Первая из них — преданное служение другой воле, которая представляется нам превосходящей по признаку свободы нашу собственную. Это может быть воля другого человека — в этом случае мы сталкиваемся с преданностью слуги господину, ученика — учителю, поклонника — таланту. Это может быть воля Мы — тогда перед нами человек, живущий гражданскими страстями, отдающий себя борьбе либо за сохранение существующих форм объективации Мы, либо за их изменение. Это, наконец, может быть Божественная воля, служение которой навсегда избавляет верующего от необходимости рыскать в поисках новых обретений — настолько она неисчерпаема и безгранична. Но хотя мы и признали Божественную волю наивысшей по признаку свободы, а волю Мы — превосходящей волю любого индивидуального Я, это еще не значит, что и значения фактора обретения для этих трех форм находятся между собой в таком же соотношении. Ведь обретение — это ни что иное как представление, а мы уже говорили, насколько слаба человеческая способность различения свободы; в сфере представлений ей часто не по силам соперничать по прочности с конкретностью и наглядностью явления.
В этом смысле относительно невысокий уровень свободы, присущий воле отдельного человека — господина или учителя, — сплошь да рядом искупается реальностью его существования во плоти и крови и однозначной ясностью выражения его воли.
Воля Мы хотя и ощущается как неизмеримо более свободная, выражена обычно бывает уже не столь явно и допускает весьма широкие толкования, чем и пользуются во все времена как тираны, так и ниспровергатели тирании.

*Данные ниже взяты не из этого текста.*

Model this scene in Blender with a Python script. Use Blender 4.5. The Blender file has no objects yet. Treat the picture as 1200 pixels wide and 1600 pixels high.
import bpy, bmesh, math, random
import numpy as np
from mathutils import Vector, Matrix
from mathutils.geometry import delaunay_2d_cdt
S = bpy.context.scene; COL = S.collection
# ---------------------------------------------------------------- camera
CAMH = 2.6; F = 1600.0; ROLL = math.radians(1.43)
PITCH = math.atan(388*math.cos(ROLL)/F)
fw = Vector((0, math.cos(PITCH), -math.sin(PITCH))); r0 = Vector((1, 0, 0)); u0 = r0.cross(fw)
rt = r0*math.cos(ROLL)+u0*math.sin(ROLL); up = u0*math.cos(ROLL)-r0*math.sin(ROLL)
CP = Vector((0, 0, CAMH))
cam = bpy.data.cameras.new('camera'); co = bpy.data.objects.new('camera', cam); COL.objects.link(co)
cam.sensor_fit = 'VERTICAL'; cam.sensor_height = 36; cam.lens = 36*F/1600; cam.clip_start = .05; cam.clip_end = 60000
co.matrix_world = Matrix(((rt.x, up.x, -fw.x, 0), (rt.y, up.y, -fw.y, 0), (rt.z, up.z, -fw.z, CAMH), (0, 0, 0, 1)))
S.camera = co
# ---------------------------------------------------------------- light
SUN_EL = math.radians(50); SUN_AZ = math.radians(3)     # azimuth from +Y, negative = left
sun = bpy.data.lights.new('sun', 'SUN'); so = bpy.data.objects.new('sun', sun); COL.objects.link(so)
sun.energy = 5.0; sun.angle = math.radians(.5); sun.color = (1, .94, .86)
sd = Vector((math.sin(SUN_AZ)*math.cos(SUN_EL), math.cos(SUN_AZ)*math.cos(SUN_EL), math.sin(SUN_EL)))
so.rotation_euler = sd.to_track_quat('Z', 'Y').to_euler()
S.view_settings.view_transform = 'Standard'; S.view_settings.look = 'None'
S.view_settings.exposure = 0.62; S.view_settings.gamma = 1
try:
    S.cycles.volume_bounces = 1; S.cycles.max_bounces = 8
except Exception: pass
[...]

Божественная же воля, хотя и признается всеми наивысшей, выражена уже до такой степени смутно и многозначно, что ею оказывается возможным оправдывать даже войны, крестовые походы и инквизицию — допустимость такого произвола в истолковании естественно приводит к целым эпидемиям атеизма; но, с другой стороны, осмысление человеком того, что требует от нас Божественная воля, и изложение осмысленного в Слове для всех людей, составляющее историю религиозных исканий человечества, всегда признается человеческим сознанием за наивысший акт осуществления свободы, каковое признание и отражено в благоговейном трепете перед религиозными пророками, в неувядаемой славе их деяний. И все же, и все же… — фактор обретения в служении даже воле отдельного человека может превзойти для индивидуального сознания все прочие за счет своей конкретности. Та же история человечества подтверждает это тысячами примеров.
Другой вид бескорыстного обретения — тот, который дано наблюдать нам в любви одного человека к другому. Ниже я собираюсь посвятить этому явлению специальную главу, сейчас же попытаюсь лишь обозначить метафизический смысл его: наслаждение разделенной любви есть осознание огромного расширения нашей свободы за счет добровольного присоединения к ней целого царства — воли-свободы полюбившего нас; терзания любви отвергнутой — осознание ужасной несвободы, невозможности обрести это царство, уже обещанное нам надеждой.
"Смею ли я надеяться?" — вечный вопрос зарождающейся любви точнее всего выражает наше предчувствие страданий, возможность которых заключена именно в надежде. Обвинения и жалобы несчастной любви также чаще всего сводятся к этому: "зачем ты дал (дала) мне надежду?" ("Зачем вы посетили нас?"35.) Но коварство любви в том и состоит, что надежда часто просыпается в нас независимо от нашей или чьей-либо воли, ее пробуждает сам прекрасный облик объекта нашей любви, манящий нас неслыханным обретением.
Следует заметить, что и для счастливых, и для несчастных влюбленных, и для людей, не знавших любви вообще, во все века самым притягательным и манящим остается обретение, казалось бы ничего общего не имеющее с любовью, но на самом деле необычайно близкое ей по сути — слава. Ведь завоевать славу — это завоевать любовь многих людей, сладостная неисчерпаемость которой обеспечена их прекрасной незнакомостью; попробуйте нарушить ее, попробуйте узнавать прославляющих вас одного за другим, и их любовь станет вам не в радость. Точно так же и любить весь народ или все человечество, миллионы людей бывших и будущих, для многих ненасытных душ оказывается гораздо легче, чем двух-трех конкретных ближних-домашних; ибо ближние предстоят им во всей несвободе явления, с лицом, фигурой, голосом и прочими застылостями своего облика и характера, дальние же воспринимаются ими без оболочки, как одна сплошная священная сущность и свобода — много, очень много свободы.
Итак, мы видим, что из представлений, влияющих на энергию осуществления, оказалось возможным выделить три важнейших: представление о достигаемом (фактор обретения), представление о том, что "у меня может хватить сил достигнуть желанного" (фактор надежды) и представление о том, что, достигая этого, я буду действовать без всякого принуждения извне (фактор свободы).